● **Task to carry out**
Return, without pictures, the lines from the start of the data through the one that contains "R = math.radians".

---*---

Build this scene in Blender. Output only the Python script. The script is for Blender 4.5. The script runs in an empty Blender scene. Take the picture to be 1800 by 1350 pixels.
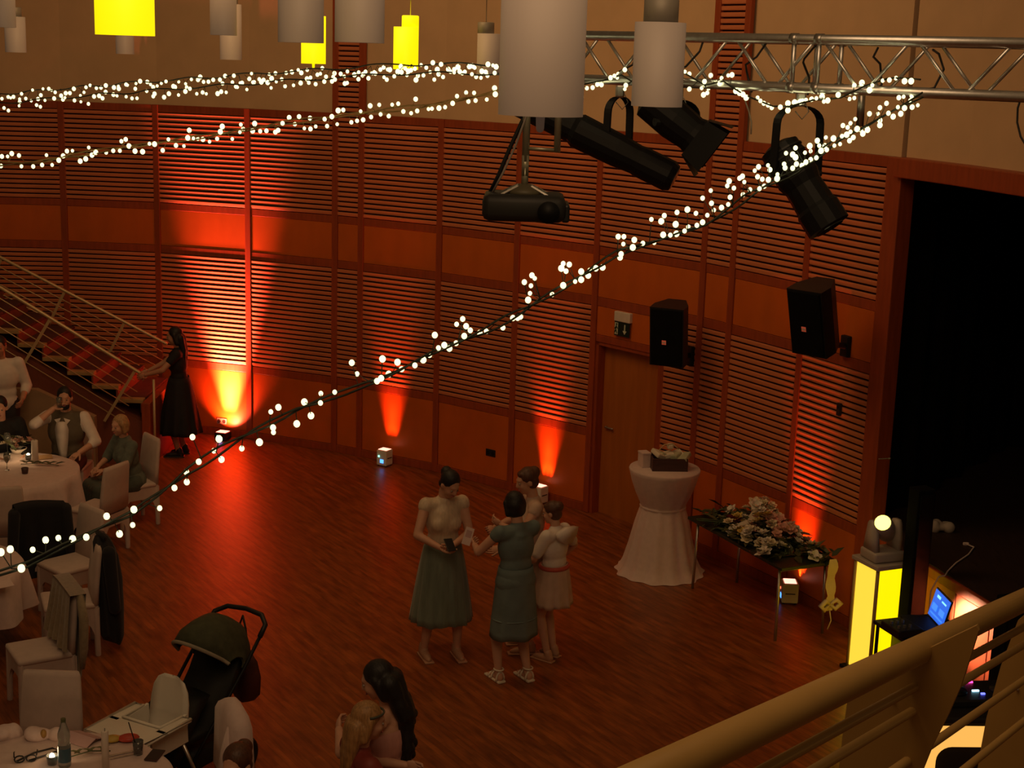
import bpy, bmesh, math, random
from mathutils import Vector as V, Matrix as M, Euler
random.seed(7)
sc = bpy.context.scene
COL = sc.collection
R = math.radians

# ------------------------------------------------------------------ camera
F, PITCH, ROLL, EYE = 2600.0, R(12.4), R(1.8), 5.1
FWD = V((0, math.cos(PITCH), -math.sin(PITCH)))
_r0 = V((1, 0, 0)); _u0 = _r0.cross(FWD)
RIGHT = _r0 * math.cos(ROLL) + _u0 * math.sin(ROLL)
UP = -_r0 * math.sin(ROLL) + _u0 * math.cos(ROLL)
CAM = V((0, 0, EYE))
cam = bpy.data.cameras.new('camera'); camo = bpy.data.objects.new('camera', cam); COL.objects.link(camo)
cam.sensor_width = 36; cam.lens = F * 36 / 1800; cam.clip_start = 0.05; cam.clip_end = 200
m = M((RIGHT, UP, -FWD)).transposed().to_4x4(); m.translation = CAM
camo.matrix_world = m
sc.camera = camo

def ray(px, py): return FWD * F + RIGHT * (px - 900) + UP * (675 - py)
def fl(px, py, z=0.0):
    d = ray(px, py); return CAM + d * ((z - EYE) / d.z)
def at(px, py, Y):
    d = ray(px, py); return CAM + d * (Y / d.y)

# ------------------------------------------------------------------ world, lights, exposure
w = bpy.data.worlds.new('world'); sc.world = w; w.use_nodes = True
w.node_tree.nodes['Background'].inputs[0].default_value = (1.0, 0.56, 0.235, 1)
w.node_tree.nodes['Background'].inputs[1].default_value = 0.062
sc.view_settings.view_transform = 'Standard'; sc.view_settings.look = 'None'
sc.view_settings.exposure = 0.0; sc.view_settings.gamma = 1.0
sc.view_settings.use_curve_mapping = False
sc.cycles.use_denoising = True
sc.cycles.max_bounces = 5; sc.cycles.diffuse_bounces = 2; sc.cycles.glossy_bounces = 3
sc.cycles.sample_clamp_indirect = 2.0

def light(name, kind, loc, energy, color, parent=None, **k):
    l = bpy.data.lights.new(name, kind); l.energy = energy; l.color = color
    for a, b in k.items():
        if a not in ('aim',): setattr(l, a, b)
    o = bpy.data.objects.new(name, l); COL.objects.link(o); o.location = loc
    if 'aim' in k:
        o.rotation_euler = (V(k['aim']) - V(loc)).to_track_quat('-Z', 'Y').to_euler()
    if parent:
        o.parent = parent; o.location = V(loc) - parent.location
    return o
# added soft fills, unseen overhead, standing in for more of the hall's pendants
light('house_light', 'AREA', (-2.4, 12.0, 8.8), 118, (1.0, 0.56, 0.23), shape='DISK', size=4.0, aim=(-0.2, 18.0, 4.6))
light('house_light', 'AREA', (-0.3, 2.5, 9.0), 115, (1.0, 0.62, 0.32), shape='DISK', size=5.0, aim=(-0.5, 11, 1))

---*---

● **Final answer**
Build this scene in Blender. Output only the Python script. The script is for Blender 4.5. The script runs in an empty Blender scene. Take the picture to be 1800 by 1350 pixels.
import bpy, bmesh, math, random
from mathutils import Vector as V, Matrix as M, Euler
random.seed(7)
sc = bpy.context.scene
COL = sc.collection
R = math.radians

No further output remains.